ISBN-13: 9780700616107 / Angielski / Twarda / 2008 / 206 str.
As frequent swing vote and centrist voice, Justice Sandra Day O'Connor helped shape many of the Supreme Court's landmark decisions and opinions under the leadership of William Rehnquist. Indeed, many argue that her overall impact and influence was greater than that of the Chief Justice himself.

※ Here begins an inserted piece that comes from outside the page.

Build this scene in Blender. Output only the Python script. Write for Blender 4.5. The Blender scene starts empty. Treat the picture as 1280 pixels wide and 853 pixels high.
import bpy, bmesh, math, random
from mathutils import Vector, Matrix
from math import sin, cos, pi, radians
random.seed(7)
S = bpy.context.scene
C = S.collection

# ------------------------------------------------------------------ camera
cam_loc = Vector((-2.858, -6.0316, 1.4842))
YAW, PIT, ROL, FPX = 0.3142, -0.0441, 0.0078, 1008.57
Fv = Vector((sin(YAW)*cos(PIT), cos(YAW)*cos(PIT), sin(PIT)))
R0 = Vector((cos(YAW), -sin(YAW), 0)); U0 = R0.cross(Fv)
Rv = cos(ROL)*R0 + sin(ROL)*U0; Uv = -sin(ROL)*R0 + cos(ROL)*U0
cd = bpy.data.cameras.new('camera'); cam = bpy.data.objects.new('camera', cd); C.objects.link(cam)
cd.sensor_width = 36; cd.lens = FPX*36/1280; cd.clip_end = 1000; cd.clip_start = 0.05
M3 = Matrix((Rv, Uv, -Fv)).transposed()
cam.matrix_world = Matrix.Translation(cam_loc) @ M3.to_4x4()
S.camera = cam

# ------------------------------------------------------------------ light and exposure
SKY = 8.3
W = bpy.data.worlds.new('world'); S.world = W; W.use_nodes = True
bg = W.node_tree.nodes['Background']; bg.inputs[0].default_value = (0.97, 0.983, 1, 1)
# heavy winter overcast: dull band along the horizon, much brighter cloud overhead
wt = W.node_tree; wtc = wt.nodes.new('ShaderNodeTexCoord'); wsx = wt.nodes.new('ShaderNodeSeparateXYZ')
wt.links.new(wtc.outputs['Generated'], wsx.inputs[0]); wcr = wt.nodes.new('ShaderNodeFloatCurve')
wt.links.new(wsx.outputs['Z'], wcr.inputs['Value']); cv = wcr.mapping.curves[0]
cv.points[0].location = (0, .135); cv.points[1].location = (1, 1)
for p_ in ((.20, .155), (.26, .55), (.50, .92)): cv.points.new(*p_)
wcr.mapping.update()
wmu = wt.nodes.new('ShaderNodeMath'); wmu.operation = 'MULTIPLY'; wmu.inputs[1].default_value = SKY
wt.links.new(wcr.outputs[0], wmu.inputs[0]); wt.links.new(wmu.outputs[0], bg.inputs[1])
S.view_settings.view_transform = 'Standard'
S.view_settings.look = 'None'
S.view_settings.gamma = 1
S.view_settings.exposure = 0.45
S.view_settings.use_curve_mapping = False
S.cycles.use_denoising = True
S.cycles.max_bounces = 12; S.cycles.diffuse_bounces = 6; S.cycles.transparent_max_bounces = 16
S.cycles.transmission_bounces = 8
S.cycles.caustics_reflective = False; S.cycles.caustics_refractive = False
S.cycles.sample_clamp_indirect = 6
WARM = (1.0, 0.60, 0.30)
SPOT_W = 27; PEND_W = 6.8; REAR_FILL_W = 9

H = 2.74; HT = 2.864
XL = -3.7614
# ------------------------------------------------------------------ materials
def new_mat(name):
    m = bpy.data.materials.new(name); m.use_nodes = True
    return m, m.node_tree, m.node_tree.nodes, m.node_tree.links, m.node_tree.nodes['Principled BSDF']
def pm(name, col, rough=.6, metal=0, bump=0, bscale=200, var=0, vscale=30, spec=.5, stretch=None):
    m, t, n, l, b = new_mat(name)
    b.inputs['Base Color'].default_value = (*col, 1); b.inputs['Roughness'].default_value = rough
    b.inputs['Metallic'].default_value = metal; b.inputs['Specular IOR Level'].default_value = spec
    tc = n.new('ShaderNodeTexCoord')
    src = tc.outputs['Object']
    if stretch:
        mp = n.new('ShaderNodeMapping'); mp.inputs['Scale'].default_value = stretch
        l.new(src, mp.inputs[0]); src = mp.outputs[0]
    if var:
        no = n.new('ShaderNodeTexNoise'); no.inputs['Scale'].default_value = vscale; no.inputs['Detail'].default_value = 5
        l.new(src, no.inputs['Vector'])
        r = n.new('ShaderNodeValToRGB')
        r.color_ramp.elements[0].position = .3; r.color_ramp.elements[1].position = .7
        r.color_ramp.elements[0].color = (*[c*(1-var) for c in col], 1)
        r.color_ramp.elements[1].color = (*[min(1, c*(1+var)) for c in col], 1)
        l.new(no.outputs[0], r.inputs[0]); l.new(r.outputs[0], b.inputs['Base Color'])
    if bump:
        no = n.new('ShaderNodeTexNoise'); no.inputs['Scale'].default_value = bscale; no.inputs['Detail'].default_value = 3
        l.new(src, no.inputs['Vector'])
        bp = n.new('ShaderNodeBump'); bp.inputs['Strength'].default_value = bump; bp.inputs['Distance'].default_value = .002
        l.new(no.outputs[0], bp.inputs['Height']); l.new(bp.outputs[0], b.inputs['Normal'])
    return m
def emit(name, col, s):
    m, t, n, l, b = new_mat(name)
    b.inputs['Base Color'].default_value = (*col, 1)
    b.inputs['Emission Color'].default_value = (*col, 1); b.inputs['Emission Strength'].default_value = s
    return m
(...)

Nancy Maveety now takes a closer look at what might justifiably be known as the O'Connor Court, in which the voices of individual justices came to the fore. She describes how policy leadership was subdivided among these eminent jurists in a way that fostered an individualist conception of judicial power. And she explains how this distribution of power contributed to a proliferation of concurring opinions--and, in polarizing issues like Planned Parenthood v. Casey or the Michigan affirmative action cases, decisions that sidestepped precedent-setting principles. Maveety's book is the first to look beyond the conventional wisdom that O'Connor's centrism gave her de facto control over a court notorious for its disunity, providing instead a more precise and systematic analysis of her influence. Maveety seeks not only to assign a definitive meaning to "the Rehnquist Court" but also to identify its historical importance for the constitutional order and the conception of judicial power within it--situating O'Connor squarely at its center. Maveety describes the attributes that distinguish this Court from its predecessors and suggests how O'Connor's five years on the Burger Court foreshadowed her emergence as an accommodationist. Then, as the Court became more polarized under Rehnquist, there evolved the individualized behavior and rule-of-thumb jurisprudence that came to characterize O'Connor's decision making. What resulted were carefully circumscribed decisions like Bush v. Gore or Hamdi v. Rumsfeld that provide fewer precedents for lower courts. Queen's Court ultimately reveals that the importance of the Rehnquist years extends from the substance of constitutional law to the institutional operation of Court decision-making--and that O'Connor was vital to those changes.